Decision brings Pan-Am Games one step closer to York, says Star

The good news for fans of Canadian football in and around Hamilton is that the new stadium proposed for the Tiger-Cats will be just that, a football stadium, wrote the Toronto Star July 29.

Track & field is not going to be part of the Hamilton experience for the 2015 Pan Am Games. Backers of both proposed sites for the stadium recognize that a multi-lane track around a Canadian Football League field, which the Ticats want no part of because of the attendant lack of intimacy, is a non-starter.

This all means track & field will be moved back to Toronto and York University remains the leading candidate. There or Downsview. Either place a new, small, stadium is required

Track, soccer, possibly swimming – away from the U of T’s Scarborough campus, where soil remediation alone could cost upward of $150 million – and cycling are among sports facing venue changes for the Pan Ams, said the Star.

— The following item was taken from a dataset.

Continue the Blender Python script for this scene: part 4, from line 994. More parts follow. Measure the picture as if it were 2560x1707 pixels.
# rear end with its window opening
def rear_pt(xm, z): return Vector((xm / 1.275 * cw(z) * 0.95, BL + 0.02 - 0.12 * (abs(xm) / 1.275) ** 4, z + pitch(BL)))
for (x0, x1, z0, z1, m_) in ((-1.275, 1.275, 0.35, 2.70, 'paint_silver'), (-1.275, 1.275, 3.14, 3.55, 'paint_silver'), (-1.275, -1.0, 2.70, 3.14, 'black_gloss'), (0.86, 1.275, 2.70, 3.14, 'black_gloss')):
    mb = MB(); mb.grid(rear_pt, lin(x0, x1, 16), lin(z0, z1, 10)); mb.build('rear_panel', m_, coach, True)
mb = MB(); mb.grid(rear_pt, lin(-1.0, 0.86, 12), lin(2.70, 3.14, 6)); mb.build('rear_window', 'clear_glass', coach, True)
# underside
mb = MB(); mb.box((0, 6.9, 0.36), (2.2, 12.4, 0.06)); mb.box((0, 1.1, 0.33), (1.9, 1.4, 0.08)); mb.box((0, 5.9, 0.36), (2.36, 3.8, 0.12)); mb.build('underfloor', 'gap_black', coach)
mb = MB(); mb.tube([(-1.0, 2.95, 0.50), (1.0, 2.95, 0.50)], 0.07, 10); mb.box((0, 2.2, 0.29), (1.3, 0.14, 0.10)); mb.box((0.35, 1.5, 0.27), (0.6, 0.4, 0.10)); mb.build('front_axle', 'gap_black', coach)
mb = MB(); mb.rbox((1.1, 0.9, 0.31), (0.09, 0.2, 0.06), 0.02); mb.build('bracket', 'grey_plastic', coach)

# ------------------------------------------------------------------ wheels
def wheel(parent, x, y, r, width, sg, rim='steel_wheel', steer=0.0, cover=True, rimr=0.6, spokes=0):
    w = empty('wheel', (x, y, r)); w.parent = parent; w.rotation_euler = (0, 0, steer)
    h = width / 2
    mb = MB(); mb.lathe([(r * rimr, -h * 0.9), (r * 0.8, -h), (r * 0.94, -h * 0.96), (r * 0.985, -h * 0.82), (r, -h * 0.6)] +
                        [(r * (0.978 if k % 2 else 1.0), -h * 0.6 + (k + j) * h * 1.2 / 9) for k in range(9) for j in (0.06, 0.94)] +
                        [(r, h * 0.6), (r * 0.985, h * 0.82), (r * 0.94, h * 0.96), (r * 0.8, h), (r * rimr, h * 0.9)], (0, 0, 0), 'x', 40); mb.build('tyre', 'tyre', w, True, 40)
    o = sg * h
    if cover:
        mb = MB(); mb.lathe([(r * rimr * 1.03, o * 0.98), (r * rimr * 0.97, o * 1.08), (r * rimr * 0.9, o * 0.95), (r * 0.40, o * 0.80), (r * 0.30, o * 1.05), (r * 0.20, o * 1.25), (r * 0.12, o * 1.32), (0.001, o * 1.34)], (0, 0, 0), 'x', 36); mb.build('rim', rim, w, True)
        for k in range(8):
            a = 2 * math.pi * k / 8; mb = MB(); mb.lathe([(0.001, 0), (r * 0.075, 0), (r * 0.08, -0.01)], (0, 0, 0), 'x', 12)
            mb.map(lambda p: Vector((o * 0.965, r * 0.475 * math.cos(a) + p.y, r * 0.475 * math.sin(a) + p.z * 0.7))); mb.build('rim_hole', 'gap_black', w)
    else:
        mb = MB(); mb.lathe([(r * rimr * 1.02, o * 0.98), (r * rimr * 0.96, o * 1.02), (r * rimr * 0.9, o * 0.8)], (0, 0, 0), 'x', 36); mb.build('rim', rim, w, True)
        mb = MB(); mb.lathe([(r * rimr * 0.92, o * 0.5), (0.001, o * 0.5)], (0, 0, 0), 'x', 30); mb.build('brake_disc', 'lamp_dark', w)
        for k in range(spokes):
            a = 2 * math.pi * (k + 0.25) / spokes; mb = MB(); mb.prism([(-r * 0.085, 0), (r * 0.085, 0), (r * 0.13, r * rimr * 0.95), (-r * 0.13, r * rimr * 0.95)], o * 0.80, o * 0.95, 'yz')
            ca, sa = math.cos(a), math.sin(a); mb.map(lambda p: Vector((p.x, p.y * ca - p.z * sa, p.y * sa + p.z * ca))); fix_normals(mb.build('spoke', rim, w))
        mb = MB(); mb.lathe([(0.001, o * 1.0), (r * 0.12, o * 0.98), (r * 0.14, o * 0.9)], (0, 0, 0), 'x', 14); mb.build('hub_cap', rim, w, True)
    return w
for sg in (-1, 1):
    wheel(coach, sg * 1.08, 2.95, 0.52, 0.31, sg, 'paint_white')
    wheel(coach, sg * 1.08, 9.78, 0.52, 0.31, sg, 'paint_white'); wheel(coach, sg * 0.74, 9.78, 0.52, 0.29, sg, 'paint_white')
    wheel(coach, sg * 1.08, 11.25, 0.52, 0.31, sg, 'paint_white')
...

Rogers isn’t being predatory, says Middleton

Competition in Canada’s wireless network took another twist this morning with the launch of Rogers’ flanker brand dubbed Chatr and a confirmation that Mobilicity intends to make good on its threat to take the wireless giant to court, wrote the Toronto Star July 29. Mobilicity lawyers are preparing to launch legal proceedings against Rogers and intend to file a complaint with Canada’s Competition Tribunal.

Alan Middleton, a marketing professor at York University’s Schulich School of Business, said based strictly on what should be free market principles, Mobilicity shouldn’t have a case. “What giants do is try to maximize the different markets they compete in,” said Middleton. “This is not predatory, unfair stuff where they are picking on the little guy.”

Corporate ‘democracy’ is politicizing corporate structures, says York prof

Corporate and securities regulation appears to be moving rapidly towards a more shareholder (rather than director) centric governance model, wrote Edward Waitzer, Jarislowsky Dimma Mooney Chair in Corprorate Governance in York’s Osgoode Hall Law School and the Schulich School of Business at York University, in a column about changes in securities rules in the National Post July 29.

The immediate issues are the impacts of this trend. For one, the politicization of corporate governance has become a preoccupation for boards, arguably at the expense of other significant issues. Another is the fact that the process is now fuelled by a thriving cottage industry that has evolved around shareholder voting. This raises concerns about the separation of voting from investment decision-making, the delegation of the former to proxy advisory firms and the manner in which that process may serve to exacerbate short termism in corporate decision-making (measuring performance in, at best, annual cycles).

Somewhere along the line (in our rush to pile on new corporate governance standards) purpose and process have become divorced. The irony is that, even as we impose ever-increasing accountability requirements, public distrust in the efficacy of the system continues to escalate, wrote Waitzer.

Osgoode grad enters race for Cobourg mayoralty

Martin Partridge (LLB ’87) stepped up to the starting gate at 11am Wednesday when he filed his papers in the office of municipal returning officer Lorraine Brace in Victoria Hall, wrote NorthumberlandToday.com July 29 in a story about municipal elections in Cobourg.

“I believe Cobourg is at a crossroads,” Partridge, 62, said in an interview. “Cobourg is a beautiful, well-run town, but it has expensive tastes.”

Partridge has a degree from York’s Osgoode Hall Law School. He spent 23 years in the computer industry, starting out at IBM and ending up owning a software company before he went to law school in the 1980s.

On air

  • Alan Middleton, professor of marketing in the Schulich School of Business at York University, spoke about the success of the latest Old Spice commercials, on 680News radio in Toronto July 28.